→ **Short task**:
Provide an exact reproduction of every entry.

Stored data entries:
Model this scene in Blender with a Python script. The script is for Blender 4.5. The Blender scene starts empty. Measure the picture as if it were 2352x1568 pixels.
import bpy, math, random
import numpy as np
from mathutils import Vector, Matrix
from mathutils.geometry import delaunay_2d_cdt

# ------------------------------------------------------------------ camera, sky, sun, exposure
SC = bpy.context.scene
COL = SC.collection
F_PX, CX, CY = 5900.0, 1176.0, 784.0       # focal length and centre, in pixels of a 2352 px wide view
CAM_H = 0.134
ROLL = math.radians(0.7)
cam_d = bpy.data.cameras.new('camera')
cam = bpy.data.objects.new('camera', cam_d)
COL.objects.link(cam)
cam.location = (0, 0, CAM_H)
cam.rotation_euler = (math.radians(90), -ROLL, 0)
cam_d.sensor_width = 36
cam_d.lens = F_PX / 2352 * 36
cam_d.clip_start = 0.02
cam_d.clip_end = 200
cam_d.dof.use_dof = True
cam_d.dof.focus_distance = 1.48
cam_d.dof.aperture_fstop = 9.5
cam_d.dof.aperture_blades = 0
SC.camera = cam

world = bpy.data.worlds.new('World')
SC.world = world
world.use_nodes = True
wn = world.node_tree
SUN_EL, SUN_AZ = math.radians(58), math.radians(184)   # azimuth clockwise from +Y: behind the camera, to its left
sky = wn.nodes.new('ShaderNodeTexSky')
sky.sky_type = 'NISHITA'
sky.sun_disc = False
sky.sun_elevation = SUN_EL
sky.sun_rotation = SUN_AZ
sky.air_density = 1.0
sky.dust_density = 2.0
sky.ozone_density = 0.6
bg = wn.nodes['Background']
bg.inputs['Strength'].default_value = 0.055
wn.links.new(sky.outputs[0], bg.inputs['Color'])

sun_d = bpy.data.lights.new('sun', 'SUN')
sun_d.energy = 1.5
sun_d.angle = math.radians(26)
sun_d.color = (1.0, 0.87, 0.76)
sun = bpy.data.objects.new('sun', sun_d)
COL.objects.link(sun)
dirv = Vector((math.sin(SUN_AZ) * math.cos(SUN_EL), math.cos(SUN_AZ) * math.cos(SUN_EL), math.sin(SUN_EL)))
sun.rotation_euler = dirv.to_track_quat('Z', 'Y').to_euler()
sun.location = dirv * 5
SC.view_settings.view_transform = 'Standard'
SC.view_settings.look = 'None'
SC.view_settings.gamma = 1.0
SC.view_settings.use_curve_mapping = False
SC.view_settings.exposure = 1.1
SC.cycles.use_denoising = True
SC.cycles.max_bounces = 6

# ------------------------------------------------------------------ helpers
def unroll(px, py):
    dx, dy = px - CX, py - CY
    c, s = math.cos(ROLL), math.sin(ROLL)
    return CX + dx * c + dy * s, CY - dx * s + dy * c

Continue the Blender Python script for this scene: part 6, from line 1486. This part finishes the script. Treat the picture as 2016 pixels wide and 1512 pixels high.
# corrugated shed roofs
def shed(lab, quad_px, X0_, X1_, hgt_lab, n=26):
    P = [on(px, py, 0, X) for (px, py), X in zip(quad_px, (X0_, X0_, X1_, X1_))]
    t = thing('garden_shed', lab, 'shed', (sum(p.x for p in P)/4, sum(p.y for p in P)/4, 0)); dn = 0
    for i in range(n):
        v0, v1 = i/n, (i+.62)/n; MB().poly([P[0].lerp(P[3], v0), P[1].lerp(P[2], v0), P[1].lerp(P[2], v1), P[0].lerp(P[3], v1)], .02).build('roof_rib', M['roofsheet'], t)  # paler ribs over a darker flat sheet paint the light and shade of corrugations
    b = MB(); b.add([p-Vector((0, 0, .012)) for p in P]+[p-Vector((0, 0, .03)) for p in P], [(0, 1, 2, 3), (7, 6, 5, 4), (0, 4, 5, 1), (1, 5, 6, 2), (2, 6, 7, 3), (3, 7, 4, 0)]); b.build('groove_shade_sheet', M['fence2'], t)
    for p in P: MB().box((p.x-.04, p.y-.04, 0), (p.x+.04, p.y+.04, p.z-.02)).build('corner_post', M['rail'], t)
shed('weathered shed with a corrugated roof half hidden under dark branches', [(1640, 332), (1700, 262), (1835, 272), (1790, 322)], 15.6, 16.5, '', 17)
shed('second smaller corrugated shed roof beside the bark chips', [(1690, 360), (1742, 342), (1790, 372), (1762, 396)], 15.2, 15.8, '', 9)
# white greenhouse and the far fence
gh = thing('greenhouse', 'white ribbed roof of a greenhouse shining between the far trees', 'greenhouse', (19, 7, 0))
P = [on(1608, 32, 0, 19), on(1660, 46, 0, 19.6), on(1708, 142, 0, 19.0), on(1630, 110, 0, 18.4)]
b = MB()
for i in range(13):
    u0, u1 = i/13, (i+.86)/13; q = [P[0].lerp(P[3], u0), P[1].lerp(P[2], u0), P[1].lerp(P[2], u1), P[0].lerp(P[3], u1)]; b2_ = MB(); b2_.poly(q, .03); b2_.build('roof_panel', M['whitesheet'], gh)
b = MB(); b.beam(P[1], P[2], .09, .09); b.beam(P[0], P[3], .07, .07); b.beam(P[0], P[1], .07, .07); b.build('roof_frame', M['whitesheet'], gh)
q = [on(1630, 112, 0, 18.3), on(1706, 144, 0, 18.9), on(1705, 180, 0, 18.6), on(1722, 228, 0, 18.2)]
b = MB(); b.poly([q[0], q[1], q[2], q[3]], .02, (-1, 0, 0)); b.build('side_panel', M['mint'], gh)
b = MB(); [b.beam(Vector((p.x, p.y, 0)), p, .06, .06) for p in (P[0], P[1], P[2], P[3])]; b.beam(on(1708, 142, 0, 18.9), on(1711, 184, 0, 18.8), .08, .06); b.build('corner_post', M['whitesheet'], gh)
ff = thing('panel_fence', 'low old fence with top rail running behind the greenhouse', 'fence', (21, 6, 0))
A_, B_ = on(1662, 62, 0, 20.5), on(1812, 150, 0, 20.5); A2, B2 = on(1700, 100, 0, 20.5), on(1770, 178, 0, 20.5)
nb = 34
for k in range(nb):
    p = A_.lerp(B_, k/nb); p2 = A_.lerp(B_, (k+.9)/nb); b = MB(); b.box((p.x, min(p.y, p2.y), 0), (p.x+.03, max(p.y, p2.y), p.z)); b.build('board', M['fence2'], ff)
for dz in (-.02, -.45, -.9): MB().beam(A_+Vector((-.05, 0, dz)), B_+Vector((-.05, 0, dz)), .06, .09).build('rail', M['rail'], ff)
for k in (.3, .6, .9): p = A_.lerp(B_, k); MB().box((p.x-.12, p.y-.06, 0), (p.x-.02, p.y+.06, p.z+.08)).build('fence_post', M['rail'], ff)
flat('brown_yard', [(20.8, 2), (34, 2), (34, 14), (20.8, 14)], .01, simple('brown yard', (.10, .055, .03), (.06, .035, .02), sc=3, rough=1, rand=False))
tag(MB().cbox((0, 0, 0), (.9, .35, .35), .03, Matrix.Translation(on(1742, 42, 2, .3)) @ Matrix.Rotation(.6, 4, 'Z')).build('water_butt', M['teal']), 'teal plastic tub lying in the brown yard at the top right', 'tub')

→ **Solution to this task**:
Model this scene in Blender with a Python script. The script is for Blender 4.5. The Blender scene starts empty. Measure the picture as if it were 2352x1568 pixels.
import bpy, math, random
import numpy as np
from mathutils import Vector, Matrix
from mathutils.geometry import delaunay_2d_cdt

# ------------------------------------------------------------------ camera, sky, sun, exposure
SC = bpy.context.scene
COL = SC.collection
F_PX, CX, CY = 5900.0, 1176.0, 784.0       # focal length and centre, in pixels of a 2352 px wide view
CAM_H = 0.134
ROLL = math.radians(0.7)
cam_d = bpy.data.cameras.new('camera')
cam = bpy.data.objects.new('camera', cam_d)
COL.objects.link(cam)
cam.location = (0, 0, CAM_H)
cam.rotation_euler = (math.radians(90), -ROLL, 0)
cam_d.sensor_width = 36
cam_d.lens = F_PX / 2352 * 36
cam_d.clip_start = 0.02
cam_d.clip_end = 200
cam_d.dof.use_dof = True
cam_d.dof.focus_distance = 1.48
cam_d.dof.aperture_fstop = 9.5
cam_d.dof.aperture_blades = 0
SC.camera = cam

world = bpy.data.worlds.new('World')
SC.world = world
world.use_nodes = True
wn = world.node_tree
SUN_EL, SUN_AZ = math.radians(58), math.radians(184)   # azimuth clockwise from +Y: behind the camera, to its left
sky = wn.nodes.new('ShaderNodeTexSky')
sky.sky_type = 'NISHITA'
sky.sun_disc = False
sky.sun_elevation = SUN_EL
sky.sun_rotation = SUN_AZ
sky.air_density = 1.0
sky.dust_density = 2.0
sky.ozone_density = 0.6
bg = wn.nodes['Background']
bg.inputs['Strength'].default_value = 0.055
wn.links.new(sky.outputs[0], bg.inputs['Color'])

sun_d = bpy.data.lights.new('sun', 'SUN')
sun_d.energy = 1.5
sun_d.angle = math.radians(26)
sun_d.color = (1.0, 0.87, 0.76)
sun = bpy.data.objects.new('sun', sun_d)
COL.objects.link(sun)
dirv = Vector((math.sin(SUN_AZ) * math.cos(SUN_EL), math.cos(SUN_AZ) * math.cos(SUN_EL), math.sin(SUN_EL)))
sun.rotation_euler = dirv.to_track_quat('Z', 'Y').to_euler()
sun.location = dirv * 5
SC.view_settings.view_transform = 'Standard'
SC.view_settings.look = 'None'
SC.view_settings.gamma = 1.0
SC.view_settings.use_curve_mapping = False
SC.view_settings.exposure = 1.1
SC.cycles.use_denoising = True
SC.cycles.max_bounces = 6

# ------------------------------------------------------------------ helpers
def unroll(px, py):
    dx, dy = px - CX, py - CY
    c, s = math.cos(ROLL), math.sin(ROLL)
    return CX + dx * c + dy * s, CY - dx * s + dy * c

Continue the Blender Python script for this scene: part 6, from line 1486. This part finishes the script. Treat the picture as 2016 pixels wide and 1512 pixels high.
# corrugated shed roofs
def shed(lab, quad_px, X0_, X1_, hgt_lab, n=26):
    P = [on(px, py, 0, X) for (px, py), X in zip(quad_px, (X0_, X0_, X1_, X1_))]
    t = thing('garden_shed', lab, 'shed', (sum(p.x for p in P)/4, sum(p.y for p in P)/4, 0)); dn = 0
    for i in range(n):
        v0, v1 = i/n, (i+.62)/n; MB().poly([P[0].lerp(P[3], v0), P[1].lerp(P[2], v0), P[1].lerp(P[2], v1), P[0].lerp(P[3], v1)], .02).build('roof_rib', M['roofsheet'], t)  # paler ribs over a darker flat sheet paint the light and shade of corrugations
    b = MB(); b.add([p-Vector((0, 0, .012)) for p in P]+[p-Vector((0, 0, .03)) for p in P], [(0, 1, 2, 3), (7, 6, 5, 4), (0, 4, 5, 1), (1, 5, 6, 2), (2, 6, 7, 3), (3, 7, 4, 0)]); b.build('groove_shade_sheet', M['fence2'], t)
    for p in P: MB().box((p.x-.04, p.y-.04, 0), (p.x+.04, p.y+.04, p.z-.02)).build('corner_post', M['rail'], t)
shed('weathered shed with a corrugated roof half hidden under dark branches', [(1640, 332), (1700, 262), (1835, 272), (1790, 322)], 15.6, 16.5, '', 17)
shed('second smaller corrugated shed roof beside the bark chips', [(1690, 360), (1742, 342), (1790, 372), (1762, 396)], 15.2, 15.8, '', 9)
# white greenhouse and the far fence
gh = thing('greenhouse', 'white ribbed roof of a greenhouse shining between the far trees', 'greenhouse', (19, 7, 0))
P = [on(1608, 32, 0, 19), on(1660, 46, 0, 19.6), on(1708, 142, 0, 19.0), on(1630, 110, 0, 18.4)]
b = MB()
for i in range(13):
    u0, u1 = i/13, (i+.86)/13; q = [P[0].lerp(P[3], u0), P[1].lerp(P[2], u0), P[1].lerp(P[2], u1), P[0].lerp(P[3], u1)]; b2_ = MB(); b2_.poly(q, .03); b2_.build('roof_panel', M['whitesheet'], gh)
b = MB(); b.beam(P[1], P[2], .09, .09); b.beam(P[0], P[3], .07, .07); b.beam(P[0], P[1], .07, .07); b.build('roof_frame', M['whitesheet'], gh)
q = [on(1630, 112, 0, 18.3), on(1706, 144, 0, 18.9), on(1705, 180, 0, 18.6), on(1722, 228, 0, 18.2)]
b = MB(); b.poly([q[0], q[1], q[2], q[3]], .02, (-1, 0, 0)); b.build('side_panel', M['mint'], gh)
b = MB(); [b.beam(Vector((p.x, p.y, 0)), p, .06, .06) for p in (P[0], P[1], P[2], P[3])]; b.beam(on(1708, 142, 0, 18.9), on(1711, 184, 0, 18.8), .08, .06); b.build('corner_post', M['whitesheet'], gh)
ff = thing('panel_fence', 'low old fence with top rail running behind the greenhouse', 'fence', (21, 6, 0))
A_, B_ = on(1662, 62, 0, 20.5), on(1812, 150, 0, 20.5); A2, B2 = on(1700, 100, 0, 20.5), on(1770, 178, 0, 20.5)
nb = 34
for k in range(nb):
    p = A_.lerp(B_, k/nb); p2 = A_.lerp(B_, (k+.9)/nb); b = MB(); b.box((p.x, min(p.y, p2.y), 0), (p.x+.03, max(p.y, p2.y), p.z)); b.build('board', M['fence2'], ff)
for dz in (-.02, -.45, -.9): MB().beam(A_+Vector((-.05, 0, dz)), B_+Vector((-.05, 0, dz)), .06, .09).build('rail', M['rail'], ff)
for k in (.3, .6, .9): p = A_.lerp(B_, k); MB().box((p.x-.12, p.y-.06, 0), (p.x-.02, p.y+.06, p.z+.08)).build('fence_post', M['rail'], ff)
flat('brown_yard', [(20.8, 2), (34, 2), (34, 14), (20.8, 14)], .01, simple('brown yard', (.10, .055, .03), (.06, .035, .02), sc=3, rough=1, rand=False))
tag(MB().cbox((0, 0, 0), (.9, .35, .35), .03, Matrix.Translation(on(1742, 42, 2, .3)) @ Matrix.Rotation(.6, 4, 'Z')).build('water_butt', M['teal']), 'teal plastic tub lying in the brown yard at the top right', 'tub')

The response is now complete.